Giungiamo ad una stretta cresta estremamente panoramica ed esposta, sulla quale ci fermiamo per un po’ di meritato riposo – incredibile come questo luogo dal basso non fosse visibile e neppure il percorso per arrivarci. Riprendiamo la salita e ora si fa sul serio: bisogna arrampicare, per cui via i ramponi e la piccozza. Che sia il Vibram ad accompagnare i nostri passi! Nulla di troppo problematico per fortuna: si tratta di alcune paretine e camini di una decina di metri di II grado, che superiamo facilmente. Mi diverto molto, la fatica e la paura del nevaio sono sparite per lasciare posto ad una strana euforia. Strana, sì, perché queste “paretine” sono comunque sospese a diverse centinaia di metri sul vuoto verticale del lato sud della montagna. Ma va bene, ci siamo quasi. L’ultima parte della via è sulla cresta che precede la cima. Vedo in lontananza alcuni compagni delle cordate che precedevano la mia che già si scambiano abbracci e strette di mano. Arrivo anche io e mi unisco ai festeggiamenti. Sopra le nostre teste non c’è nulla di più alto, solo cielo.

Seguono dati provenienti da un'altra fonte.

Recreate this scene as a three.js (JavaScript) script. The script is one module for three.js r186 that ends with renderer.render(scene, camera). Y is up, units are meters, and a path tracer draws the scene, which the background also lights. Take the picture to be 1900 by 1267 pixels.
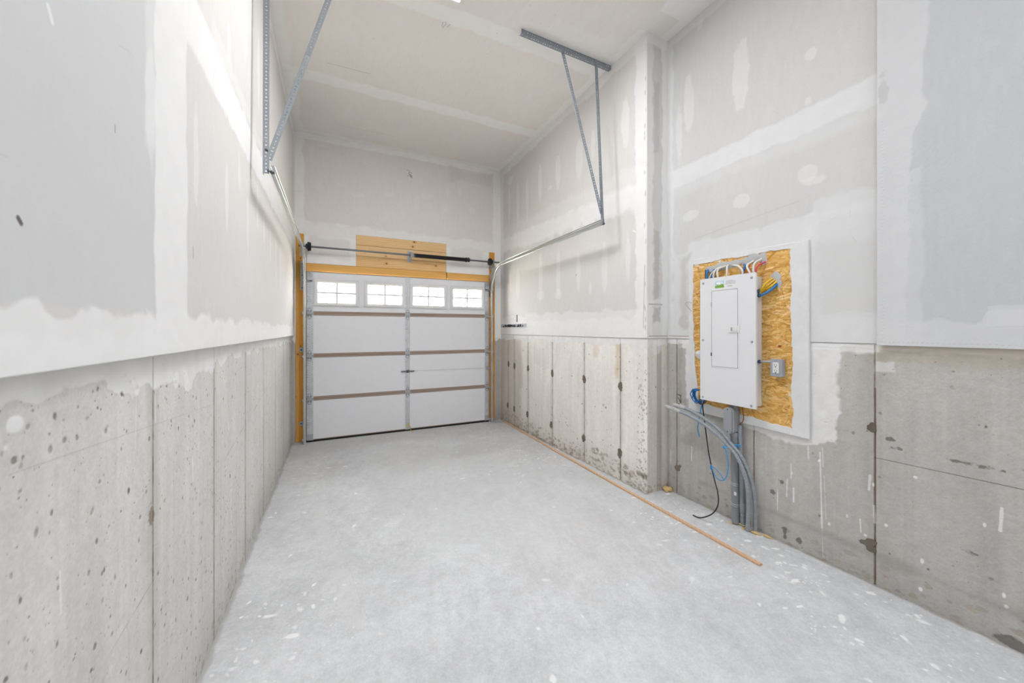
import * as THREE from 'three';
import { RoundedBoxGeometry } from 'three/addons/geometries/RoundedBoxGeometry.js';
import { mergeGeometries, toCreasedNormals } from 'three/addons/utils/BufferGeometryUtils.js';
import { RectAreaLightUniformsLib } from 'three/addons/lights/RectAreaLightUniformsLib.js';

// ------------------------------------------------------------------ camera, sky, sun, lamps, exposure
RectAreaLightUniformsLib.init();
const scene = new THREE.Scene();
const W = 1900, H = 1267, FOCAL = 687.2;
const camera = new THREE.PerspectiveCamera(2 * Math.atan(H / 2 / FOCAL) * 180 / Math.PI, W / H, 0.05, 200);
camera.position.set(0, 1.407, 0);
camera.rotation.set(0, -0.4462, 0);
camera.setViewOffset(W, H, 0, 22, W, H);          // lens shifted: the horizon lies a little above the middle
const renderer = new THREE.WebGLRenderer({ antialias: true });
renderer.toneMapping = THREE.LinearToneMapping;
renderer.toneMappingExposure = 1.17;
renderer.shadowMap.enabled = true;
renderer.shadowMap.type = THREE.PCFSoftShadowMap;

const SKY = 18, SUN = 700, LAMP_A = 98, FILL_M = 19, FILL_B = 28;  // the last two drive unseen panels added as fill
{ // evenly clouded sky, three times as bright overhead as at the horizon
  const w = 64, h = 32, d = new Float32Array(w * h * 4);
  for (let y = 0; y < h; y++) for (let x = 0; x < w; x++) {
    const e = Math.sin(Math.max(0, (y + .5) / h * 2 - 1) * Math.PI / 2), k = (y * w + x) * 4, L = SKY * (1 + 2 * e);
    d[k] = L * (1 - .06 * e); d[k + 1] = L * (1 - .03 * e); d[k + 2] = L; d[k + 3] = 1;
  }
  const t = new THREE.DataTexture(d, w, h, THREE.RGBAFormat, THREE.FloatType);
  t.mapping = THREE.EquirectangularReflectionMapping; t.magFilter = t.minFilter = THREE.LinearFilter; t.needsUpdate = true;
  scene.background = t;
}
const sun = new THREE.DirectionalLight(new THREE.Color(1, .945, .87), SUN);
sun.position.set(-7, 9, -4.5); sun.target.position.set(1, 0, -8); sun.castShadow = true;
sun.shadow.mapSize.set(2048, 2048);
Object.assign(sun.shadow.camera, { left: -14, right: 14, top: 14, bottom: -14, near: .5, far: 40 });
scene.add(sun, sun.target);
function panelLight(x, y, z, w, d, power, color) {   // the light of a ceiling fixture, just under its diffuser
  const l = new THREE.RectAreaLight(color, power, w, d);
  l.position.set(x, y, z); l.lookAt(x, y - 1, z); scene.add(l); return l;
}

// ------------------------------------------------------------------ dimensions of the room (metres)
const D = 5.322, XL = -.45, XLC = -.48, XR = 2.3475, XRC = 2.354, XN = 2.583, XNC = 2.589, XP = 2.560;
const ZJ = -2.299, ZP = -.925, YC = 3.8866, YB = 1.333, ZR = 2.2;
const floorY = z => .0116 * (z + D);

// ------------------------------------------------------------------ helpers: noise
function rng(s) { return () => { s |= 0; s = s + 0x6D2B79F5 | 0; let t = Math.imul(s ^ s >>> 15, 1 | s); t = t + Math.imul(t ^ t >>> 7, 61 | t) ^ t; return ((t ^ t >>> 14) >>> 0) / 4294967296; }; }
const NT = new Float32Array(65536); { const r = rng(77); for (let i = 0; i < 65536; i++) NT[i] = r() * 2 - 1; }
function vn(x, y) {
  const xi = Math.floor(x), yi = Math.floor(y), fx = x - xi, fy = y - yi;
  const u = fx * fx * (3 - 2 * fx), v = fy * fy * (3 - 2 * fy), a = xi & 255, b = (xi + 1) & 255, c = (yi & 255) << 8, e = ((yi + 1) & 255) << 8;
  const p = NT[c | a], q = NT[c | b], r = NT[e | a], s = NT[e | b];
  return p + (q - p) * u + (r - p + (p - q - r + s) * u) * v;
}
const fbm = (x, y) => vn(x, y) * .55 + vn(x * 2.1 + 17, y * 2.1 + 5) * .28 + vn(x * 4.3 + 3, y * 4.3 + 41) * .17;
const sm = (a, b, x) => { const t = Math.min(1, Math.max(0, (x - a) / (b - a))); return t * t * (3 - 2 * t); };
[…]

Il mondo lì sotto continua a fluire, ignaro di questo gruppo di impavidi alpinisti in erba che si sentono parte di qualcosa di più grande.
Non so perché ho raccontato questa storia. Forse perché ho ritrovato una vecchia fotografia, scattata anch’essa nel 2014, ma a novembre: ero salito con Raf e Rino appositamente per il tramonto e un sottile strato di neve aveva coperto i prati attorno a Casera Cimonega, visibile in basso al centro. Alle mie spalle, non inquadrato, svetta l’omonimo gruppo. La mia immaginazione corre lassù, a due vallate di distanza, sulla cima più alta.
In foto: prati innevati a Casera Cimonega. In secondo piano, da sinistra: il Pizzocco e il Monte Trepietre.